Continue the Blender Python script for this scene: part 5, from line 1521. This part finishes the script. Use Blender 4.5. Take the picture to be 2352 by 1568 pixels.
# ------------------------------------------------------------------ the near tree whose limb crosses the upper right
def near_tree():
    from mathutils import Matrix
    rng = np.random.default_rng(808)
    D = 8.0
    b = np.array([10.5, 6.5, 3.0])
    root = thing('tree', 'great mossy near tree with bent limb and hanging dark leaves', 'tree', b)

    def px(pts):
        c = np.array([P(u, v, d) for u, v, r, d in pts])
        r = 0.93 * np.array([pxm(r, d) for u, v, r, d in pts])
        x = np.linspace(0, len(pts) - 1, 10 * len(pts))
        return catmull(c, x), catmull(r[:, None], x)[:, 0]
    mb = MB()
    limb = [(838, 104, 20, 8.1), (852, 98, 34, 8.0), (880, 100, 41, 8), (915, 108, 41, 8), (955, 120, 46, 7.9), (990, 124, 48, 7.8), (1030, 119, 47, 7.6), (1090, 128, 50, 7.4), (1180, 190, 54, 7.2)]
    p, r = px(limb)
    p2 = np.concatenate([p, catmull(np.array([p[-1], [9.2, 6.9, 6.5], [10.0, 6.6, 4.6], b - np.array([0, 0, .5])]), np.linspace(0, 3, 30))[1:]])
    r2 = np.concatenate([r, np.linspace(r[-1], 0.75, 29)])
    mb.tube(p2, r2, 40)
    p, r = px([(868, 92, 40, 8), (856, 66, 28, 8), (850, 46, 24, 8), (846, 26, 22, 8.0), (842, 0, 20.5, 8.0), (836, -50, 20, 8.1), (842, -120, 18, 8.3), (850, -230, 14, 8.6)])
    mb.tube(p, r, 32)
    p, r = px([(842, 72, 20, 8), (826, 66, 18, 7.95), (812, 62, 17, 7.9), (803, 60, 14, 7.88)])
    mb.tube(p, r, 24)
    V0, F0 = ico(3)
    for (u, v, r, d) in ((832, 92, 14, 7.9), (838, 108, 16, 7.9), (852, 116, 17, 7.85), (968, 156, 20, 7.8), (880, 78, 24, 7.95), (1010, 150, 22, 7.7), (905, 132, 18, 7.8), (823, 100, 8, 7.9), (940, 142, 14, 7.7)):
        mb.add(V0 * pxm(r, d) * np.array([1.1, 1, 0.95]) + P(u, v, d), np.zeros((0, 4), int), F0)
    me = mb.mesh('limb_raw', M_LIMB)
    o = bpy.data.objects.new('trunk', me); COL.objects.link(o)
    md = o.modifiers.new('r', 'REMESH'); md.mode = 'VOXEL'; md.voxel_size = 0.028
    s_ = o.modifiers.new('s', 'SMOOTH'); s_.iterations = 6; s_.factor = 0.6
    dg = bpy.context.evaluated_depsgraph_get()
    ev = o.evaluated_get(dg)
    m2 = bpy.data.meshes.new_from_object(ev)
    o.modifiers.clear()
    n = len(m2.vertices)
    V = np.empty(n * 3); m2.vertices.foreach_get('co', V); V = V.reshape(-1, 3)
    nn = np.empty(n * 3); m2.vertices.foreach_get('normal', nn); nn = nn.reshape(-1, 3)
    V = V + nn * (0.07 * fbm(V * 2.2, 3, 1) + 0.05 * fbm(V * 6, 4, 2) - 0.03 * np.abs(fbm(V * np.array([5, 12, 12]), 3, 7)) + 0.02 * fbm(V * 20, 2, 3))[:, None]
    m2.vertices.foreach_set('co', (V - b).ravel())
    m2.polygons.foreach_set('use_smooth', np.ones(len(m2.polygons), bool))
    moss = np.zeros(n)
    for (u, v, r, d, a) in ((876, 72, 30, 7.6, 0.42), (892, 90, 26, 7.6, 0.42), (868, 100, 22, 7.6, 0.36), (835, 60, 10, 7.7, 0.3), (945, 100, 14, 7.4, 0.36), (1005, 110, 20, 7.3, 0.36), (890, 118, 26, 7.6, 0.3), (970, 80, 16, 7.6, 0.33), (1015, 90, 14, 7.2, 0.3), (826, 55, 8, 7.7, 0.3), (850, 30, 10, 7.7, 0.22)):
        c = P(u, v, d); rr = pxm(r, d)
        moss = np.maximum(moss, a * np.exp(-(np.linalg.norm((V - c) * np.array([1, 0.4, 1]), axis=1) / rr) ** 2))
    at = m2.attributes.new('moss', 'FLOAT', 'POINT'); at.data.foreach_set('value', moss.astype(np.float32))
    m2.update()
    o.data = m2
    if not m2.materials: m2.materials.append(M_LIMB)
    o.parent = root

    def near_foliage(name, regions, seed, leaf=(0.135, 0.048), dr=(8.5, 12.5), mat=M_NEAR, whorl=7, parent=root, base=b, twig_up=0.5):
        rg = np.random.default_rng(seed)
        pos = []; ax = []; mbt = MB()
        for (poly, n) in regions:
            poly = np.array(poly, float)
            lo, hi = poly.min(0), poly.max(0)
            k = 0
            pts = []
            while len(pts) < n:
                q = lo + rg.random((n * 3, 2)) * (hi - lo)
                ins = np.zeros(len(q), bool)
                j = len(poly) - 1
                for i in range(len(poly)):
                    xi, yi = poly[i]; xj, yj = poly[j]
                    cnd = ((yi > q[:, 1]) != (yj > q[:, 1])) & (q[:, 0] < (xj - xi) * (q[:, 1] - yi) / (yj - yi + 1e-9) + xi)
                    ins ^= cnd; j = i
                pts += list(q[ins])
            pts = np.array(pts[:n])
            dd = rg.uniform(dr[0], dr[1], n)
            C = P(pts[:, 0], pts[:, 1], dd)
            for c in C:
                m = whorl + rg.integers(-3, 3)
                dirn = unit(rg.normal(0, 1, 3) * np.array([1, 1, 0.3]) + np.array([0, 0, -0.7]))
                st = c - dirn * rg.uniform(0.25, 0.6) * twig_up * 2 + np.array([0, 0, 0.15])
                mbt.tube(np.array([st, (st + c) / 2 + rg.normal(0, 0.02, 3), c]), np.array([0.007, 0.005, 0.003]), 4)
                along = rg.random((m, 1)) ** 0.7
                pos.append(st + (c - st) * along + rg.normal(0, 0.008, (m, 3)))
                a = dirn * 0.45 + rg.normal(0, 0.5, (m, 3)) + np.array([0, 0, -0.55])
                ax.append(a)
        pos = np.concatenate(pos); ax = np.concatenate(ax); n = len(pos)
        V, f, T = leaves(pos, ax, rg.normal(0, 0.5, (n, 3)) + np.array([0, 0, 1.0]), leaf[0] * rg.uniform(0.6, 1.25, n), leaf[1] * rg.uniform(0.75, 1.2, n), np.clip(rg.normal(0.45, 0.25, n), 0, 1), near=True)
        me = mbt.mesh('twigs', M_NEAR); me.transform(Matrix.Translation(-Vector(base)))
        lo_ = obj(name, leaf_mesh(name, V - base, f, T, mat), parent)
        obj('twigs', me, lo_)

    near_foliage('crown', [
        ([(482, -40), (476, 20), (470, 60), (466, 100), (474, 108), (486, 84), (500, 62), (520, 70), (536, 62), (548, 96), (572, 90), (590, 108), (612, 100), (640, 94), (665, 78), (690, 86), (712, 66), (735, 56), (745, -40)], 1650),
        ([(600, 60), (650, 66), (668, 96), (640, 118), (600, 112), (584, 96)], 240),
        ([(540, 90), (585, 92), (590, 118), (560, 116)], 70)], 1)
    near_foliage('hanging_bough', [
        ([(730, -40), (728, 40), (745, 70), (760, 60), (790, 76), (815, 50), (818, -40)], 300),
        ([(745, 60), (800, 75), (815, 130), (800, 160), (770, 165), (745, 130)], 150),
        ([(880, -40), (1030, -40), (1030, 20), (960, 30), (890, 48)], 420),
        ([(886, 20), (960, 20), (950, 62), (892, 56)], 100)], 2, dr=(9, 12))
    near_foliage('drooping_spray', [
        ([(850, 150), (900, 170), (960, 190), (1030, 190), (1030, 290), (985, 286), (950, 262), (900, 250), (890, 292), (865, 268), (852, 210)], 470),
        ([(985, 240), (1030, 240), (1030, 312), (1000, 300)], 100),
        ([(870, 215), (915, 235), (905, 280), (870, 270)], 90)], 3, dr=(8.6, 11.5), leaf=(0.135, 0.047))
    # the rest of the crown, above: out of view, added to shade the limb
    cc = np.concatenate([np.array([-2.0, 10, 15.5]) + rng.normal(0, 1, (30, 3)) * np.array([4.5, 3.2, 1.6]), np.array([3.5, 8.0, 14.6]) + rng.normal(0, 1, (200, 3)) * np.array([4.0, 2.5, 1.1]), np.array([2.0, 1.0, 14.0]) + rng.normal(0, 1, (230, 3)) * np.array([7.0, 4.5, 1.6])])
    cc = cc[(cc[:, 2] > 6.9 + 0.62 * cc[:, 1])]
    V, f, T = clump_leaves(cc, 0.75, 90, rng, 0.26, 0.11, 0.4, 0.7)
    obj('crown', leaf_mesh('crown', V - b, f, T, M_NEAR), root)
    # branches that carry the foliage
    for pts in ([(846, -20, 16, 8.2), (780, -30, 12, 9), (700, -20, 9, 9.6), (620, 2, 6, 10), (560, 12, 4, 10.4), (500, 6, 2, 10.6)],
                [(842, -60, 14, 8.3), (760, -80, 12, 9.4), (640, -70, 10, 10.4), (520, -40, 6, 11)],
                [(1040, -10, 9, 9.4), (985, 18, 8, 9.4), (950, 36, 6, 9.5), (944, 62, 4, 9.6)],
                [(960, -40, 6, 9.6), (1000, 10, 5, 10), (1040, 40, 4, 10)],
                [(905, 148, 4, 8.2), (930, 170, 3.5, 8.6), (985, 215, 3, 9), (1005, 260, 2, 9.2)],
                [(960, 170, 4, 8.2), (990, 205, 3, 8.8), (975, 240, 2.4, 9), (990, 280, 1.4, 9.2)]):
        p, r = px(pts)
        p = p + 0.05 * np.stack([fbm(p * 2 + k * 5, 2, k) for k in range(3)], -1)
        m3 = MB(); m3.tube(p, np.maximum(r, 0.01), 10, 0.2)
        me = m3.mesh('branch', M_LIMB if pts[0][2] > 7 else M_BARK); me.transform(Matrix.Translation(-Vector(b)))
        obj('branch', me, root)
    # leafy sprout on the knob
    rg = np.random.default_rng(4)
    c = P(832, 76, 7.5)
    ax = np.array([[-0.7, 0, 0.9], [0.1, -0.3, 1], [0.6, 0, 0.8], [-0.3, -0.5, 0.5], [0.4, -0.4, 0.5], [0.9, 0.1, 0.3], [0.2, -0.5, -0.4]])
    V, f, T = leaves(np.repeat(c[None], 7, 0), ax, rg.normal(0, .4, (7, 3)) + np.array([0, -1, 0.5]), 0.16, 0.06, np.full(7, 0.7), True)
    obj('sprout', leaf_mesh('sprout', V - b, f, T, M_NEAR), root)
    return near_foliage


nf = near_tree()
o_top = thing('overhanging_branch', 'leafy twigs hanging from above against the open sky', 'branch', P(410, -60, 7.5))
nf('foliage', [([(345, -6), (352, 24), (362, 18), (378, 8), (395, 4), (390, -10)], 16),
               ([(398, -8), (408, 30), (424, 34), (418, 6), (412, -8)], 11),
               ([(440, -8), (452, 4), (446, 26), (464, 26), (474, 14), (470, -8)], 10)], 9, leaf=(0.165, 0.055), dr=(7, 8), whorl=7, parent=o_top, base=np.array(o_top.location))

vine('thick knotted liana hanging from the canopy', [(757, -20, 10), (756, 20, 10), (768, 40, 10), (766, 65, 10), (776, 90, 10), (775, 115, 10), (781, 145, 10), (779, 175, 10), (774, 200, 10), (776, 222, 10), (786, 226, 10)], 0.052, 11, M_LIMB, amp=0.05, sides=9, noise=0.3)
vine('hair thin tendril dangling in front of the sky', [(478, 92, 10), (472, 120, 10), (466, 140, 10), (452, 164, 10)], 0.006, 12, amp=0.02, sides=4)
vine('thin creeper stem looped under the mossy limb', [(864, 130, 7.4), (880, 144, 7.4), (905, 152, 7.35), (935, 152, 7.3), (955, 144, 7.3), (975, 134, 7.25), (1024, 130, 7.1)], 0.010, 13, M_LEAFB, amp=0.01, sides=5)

________

Exercise instructions
Exactly repeat the lines running from the top of the listing to the line bearing "root = thing('tree', 'great", both of those lines included, and only them.

Result for this task
Continue the Blender Python script for this scene: part 5, from line 1521. This part finishes the script. Use Blender 4.5. Take the picture to be 2352 by 1568 pixels.
# ------------------------------------------------------------------ the near tree whose limb crosses the upper right
def near_tree():
    from mathutils import Matrix
    rng = np.random.default_rng(808)
    D = 8.0
    b = np.array([10.5, 6.5, 3.0])
    root = thing('tree', 'great mossy near tree with bent limb and hanging dark leaves', 'tree', b)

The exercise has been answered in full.